People-Pleasing: Not as Kind as We Think
- Charlyn
- Jan 10, 2023
- 3 min read

I used to say with pride, "I'm such a people-pleaser," excusing myself for being kind to a fault. And I used to think I was honest until I discovered that people-pleasing is a form of dishonesty.
Who? Me?! Never. I was shocked.
What's really going on with people-pleasing? We do things we don't want to do, and we say what we think people want to hear so they will receive the information in a favorable way to us. We do this to avoid confrontation and unpleasant feelings. So, we present half-truths – leaving out details – to try to control a response.
The problem is no one really knows how another person will respond and what's good for them or yourself, so guessing is futile.
The bottom line is that people-pleasing comes from a place of fear, not kindness.
Not only is people-pleasing dishonest, but it's also disrespectful. By withholding information or painting it in a different light, we don't allow a person to make an informed decision on which to base their response. And when the full truth comes out, people feel hurt that they were lied to, whether it was intentional or not.
Most people-pleasers aren't aware they are lying. I wasn't. The realization was a pretty big blow. It rocked my world because it made me question who I really am and how I've been treating people. It was the catalyst for a change in my behavior.
How do we change our people-pleasing ways? For me, reflecting on times I did it and a general awareness about it helped me see where it could potentially creep in. Implementing a 24-hour rule to give me time to think about how I wanted to deal with something was also very helpful. I would spot situations where "old me would probably do [fill in the blank]," and in moments of indecision, I'd ask my higher power for help. I also pray on the principle of honesty each morning to keep me on track. "May I be truthful and honest no matter what I think people want to hear."
Presenting the truth can be uncomfortable because you have no control over the outcome. But I've learned it's far better to lead from a place of respect than fear. And really, it's about problem-solving. So, if you present it in a way that invites the other person to help, the process is much more collaborative.

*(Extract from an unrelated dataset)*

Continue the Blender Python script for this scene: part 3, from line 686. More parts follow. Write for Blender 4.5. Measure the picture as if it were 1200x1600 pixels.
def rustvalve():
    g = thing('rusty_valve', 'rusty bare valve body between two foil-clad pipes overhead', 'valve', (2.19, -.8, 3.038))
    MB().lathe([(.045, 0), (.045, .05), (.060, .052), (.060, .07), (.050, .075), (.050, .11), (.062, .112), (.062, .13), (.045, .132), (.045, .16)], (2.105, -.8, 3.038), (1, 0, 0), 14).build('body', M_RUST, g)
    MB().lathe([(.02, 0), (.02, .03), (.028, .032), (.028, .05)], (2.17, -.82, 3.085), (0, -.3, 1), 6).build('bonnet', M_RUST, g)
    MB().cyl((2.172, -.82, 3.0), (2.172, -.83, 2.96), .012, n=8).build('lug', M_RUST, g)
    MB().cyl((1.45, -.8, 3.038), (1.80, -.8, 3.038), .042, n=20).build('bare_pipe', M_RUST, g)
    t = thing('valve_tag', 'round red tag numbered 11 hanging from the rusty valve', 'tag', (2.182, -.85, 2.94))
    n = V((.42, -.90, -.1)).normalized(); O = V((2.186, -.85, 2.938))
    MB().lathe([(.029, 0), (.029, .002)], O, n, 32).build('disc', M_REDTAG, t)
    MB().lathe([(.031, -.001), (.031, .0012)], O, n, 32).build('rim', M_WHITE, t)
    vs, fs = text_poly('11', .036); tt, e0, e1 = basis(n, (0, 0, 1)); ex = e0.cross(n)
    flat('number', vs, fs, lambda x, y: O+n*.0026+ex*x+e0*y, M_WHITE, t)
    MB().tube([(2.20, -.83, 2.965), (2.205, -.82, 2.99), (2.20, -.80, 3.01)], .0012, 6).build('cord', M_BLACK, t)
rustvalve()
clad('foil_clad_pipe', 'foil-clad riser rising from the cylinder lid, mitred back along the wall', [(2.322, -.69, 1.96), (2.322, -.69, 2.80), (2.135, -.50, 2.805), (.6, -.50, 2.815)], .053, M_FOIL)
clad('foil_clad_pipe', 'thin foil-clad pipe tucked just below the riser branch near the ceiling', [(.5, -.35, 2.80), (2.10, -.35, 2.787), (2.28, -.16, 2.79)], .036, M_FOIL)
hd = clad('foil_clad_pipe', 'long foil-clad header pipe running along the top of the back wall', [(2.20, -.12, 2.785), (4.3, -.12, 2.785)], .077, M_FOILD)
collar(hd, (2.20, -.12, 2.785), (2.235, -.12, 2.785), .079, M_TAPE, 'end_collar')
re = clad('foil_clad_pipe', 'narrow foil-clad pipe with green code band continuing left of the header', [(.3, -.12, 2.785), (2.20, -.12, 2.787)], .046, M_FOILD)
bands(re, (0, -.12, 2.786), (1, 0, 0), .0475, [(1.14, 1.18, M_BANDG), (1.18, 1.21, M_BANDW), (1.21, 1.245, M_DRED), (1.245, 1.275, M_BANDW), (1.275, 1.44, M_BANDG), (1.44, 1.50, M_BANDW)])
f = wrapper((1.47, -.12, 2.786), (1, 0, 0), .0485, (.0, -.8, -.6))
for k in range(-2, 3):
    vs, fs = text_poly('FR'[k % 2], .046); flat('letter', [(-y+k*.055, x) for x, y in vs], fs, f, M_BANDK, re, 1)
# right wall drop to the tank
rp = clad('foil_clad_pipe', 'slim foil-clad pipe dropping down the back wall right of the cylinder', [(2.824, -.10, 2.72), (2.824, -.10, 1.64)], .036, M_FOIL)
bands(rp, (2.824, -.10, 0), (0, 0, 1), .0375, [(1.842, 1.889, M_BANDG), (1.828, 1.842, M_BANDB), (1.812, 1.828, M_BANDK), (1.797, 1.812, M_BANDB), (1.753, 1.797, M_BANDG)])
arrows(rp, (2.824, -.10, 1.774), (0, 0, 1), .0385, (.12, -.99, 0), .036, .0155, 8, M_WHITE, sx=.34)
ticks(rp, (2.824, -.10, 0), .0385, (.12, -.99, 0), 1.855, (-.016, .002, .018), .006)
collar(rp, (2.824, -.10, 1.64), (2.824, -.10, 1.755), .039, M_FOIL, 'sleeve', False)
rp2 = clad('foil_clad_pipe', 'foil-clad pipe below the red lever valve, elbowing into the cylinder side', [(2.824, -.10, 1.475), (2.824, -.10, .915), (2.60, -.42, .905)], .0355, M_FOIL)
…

It takes courage for a reformed people-pleaser to tell the truth, no matter what. But the more you practice, the easier it gets. It really is about how you lead. You can start with phrases that prepare people, softening the blow, while freeing yourself with more honesty. An opening could be, "I'm not sure you're going to like what I have to say, but I want to be honest with you." I like this one because you are making yourself a little vulnerable in expressing your fear (which tends to illicit empathy from others) and at the same time showing respect. It also gives someone a few seconds to prepare for the news, making them more receptive. Notice I just said "news" not "not great news," because we have to let go of the idea that we can predict how someone will react to what we say.
Have faith that telling the truth might remedy the situation. Some pleasant surprises I've experienced are the solving of someone else's problem and it not even being a big deal at all. Most of the time, what are big deals to us are not to other people, who have their own stuff going on.
Another thing I've learned in my own people-pleasing is a tendency to project my assumptions unto others. So, that is an additional principle I pray on. Rather than placing expectations on others, seek to understand.
Once I saw people-pleasing as a form of dishonesty coming from a place of fear and honesty as a form of respect coming from a place of love, my interactions with people changed. I changed. My values changed.
I appreciate when people are direct and honest with me, even if it's hard to hear, because it is truly what I need to hear, which reminds me. When someone has the courage to be honest with me, I really should remember to say thank you.